Thoughts While Watching: "Musica Surfica"

I've been looking forward to seeing this film for ages!

Opens with Richard Tognetti: Artistic director and lead violin of the Australian Chamber Orchestra.... and lifelong surfer.

Mmmmmm... nice wine! (Nothing to do with the movie.)

Really nice listening to orchestral music on a surf DVD for a change. The vocal isn't winning me over though.

Made in May 2007.

Hynd - yay! Hero! And he's surfing a board with the fins missing and the end chopped off! Stripping back. Deconstruction in an over-constructed world.

"Aiieeeeeeeelaieeeeeeeaaaaahhhh...." I'm still not really into the vocal!

Tom Wegener - yay! Hero!

They're all sliding all over the place, hilarious. Derek's got the hang of it though. All this certainly stresses the sliding aspect of surfing with pure notes - bows sliding across the violin strings in tandem. In harmony. Beautiful notes stretching across the water...

HAhahaa... Tom Carroll lookin' all kooky on an alaia then waving his arms around on a board with fins removed. Like kids learning to ride again.

Wegener's now explaining how the curved bottom shape on his wooden alaia works and how he's discovered the right curve is essential for control... Sag Joske's there.. hey this film is a proper project. People up to stuff. Trying to be significant.

Woa - playing that Pagannini stuff looks hard - lucky little audience in the old cheese factory.

It's interesting/nice just hearing someone talk over surfing footage. (It might be a thought to have surf films with books or poetry read over the top? Is that ridiculous?)

I'm starting to get frustrated with the editing and no proper long surfing sections with music. Surely that's going to happen? It suddenly feels like watching a documentary about a project that we're not being allowed to see!?

Guy with amputated leg paddling then standing on his canoe/board/sup and surfing - fantastic. Warren the Mat rider. I want to surf a mat.

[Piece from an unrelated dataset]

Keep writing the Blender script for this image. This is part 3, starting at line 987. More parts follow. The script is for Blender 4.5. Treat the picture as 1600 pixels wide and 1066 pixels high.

Wonderful boards, shapes, music, people but in the end I felt really frustrated. Where was the immersive long surfing-with-classica-music section? Not there! Just back and forth clips and bits which didn't let you wallow in the experience for any length of time which is what both surfing and classical music require/desire surely?

In the extras the camera wanders around watching Hynd, Wegener, Dane Peterson fiddling with boards - but we don't hear them - just the directors voice over. (Hey, maybe the film should have been called "Fiddling with Surfboards" ha ha!) I would have liked a lot more involvement with the people there hearing them discuss shapes and their thoughts on finless surfing and surfing in general. Seems a waste to have all those surfers around and not get much significant chat with them all, listening in on the banter, fly on the wall stuff.

This movie was so annoying because it's such a good project that promised so much but then doesn't really deliver what it could have. I was expecting it to be a whole movie of non stop slippy-slidy surfing with beautiful classical soundtrack - though I don't want to criticise based on presumption, but I think there should have been more of that. (Even though I thought I knew it was a CD, I actually put the second disc into my machine just in case it was the 'actual movie' and I'd just watched a documentary about it instead - that's how much I felt the film was missing a/its core.) I think it should have had less about Richard Tognetti (that could've been 'extras' content) and more about just seeing surfing and hearing music. Like the dreamy quality that Andrew Kidman manages to get in his films with his music (his music isn't completely to my taste but): there's something about the aesthetic that Kidman achieves that is pretty sublime at times. "Musica Surfica" was too much documentary about itself, self-referential that I think it kind of got lost in its own woods. Albeit beatiful Paulownia woods...

I feel mean criticising the film because it's different, involves people I admire and it aspires to have, and does have, real beauty and interest.  It has to be applauded. But I can't help that my overwhelming feeling after watching it was frustration. Like when you go to an art gallery there's a room locked that you wanted to go into.

So, wonderful bits, a wonderful idea and project, but on the whole - for me - a disappointing film. I'd been looking forward to this movie so much. I'll watch it again and see if my feelings change.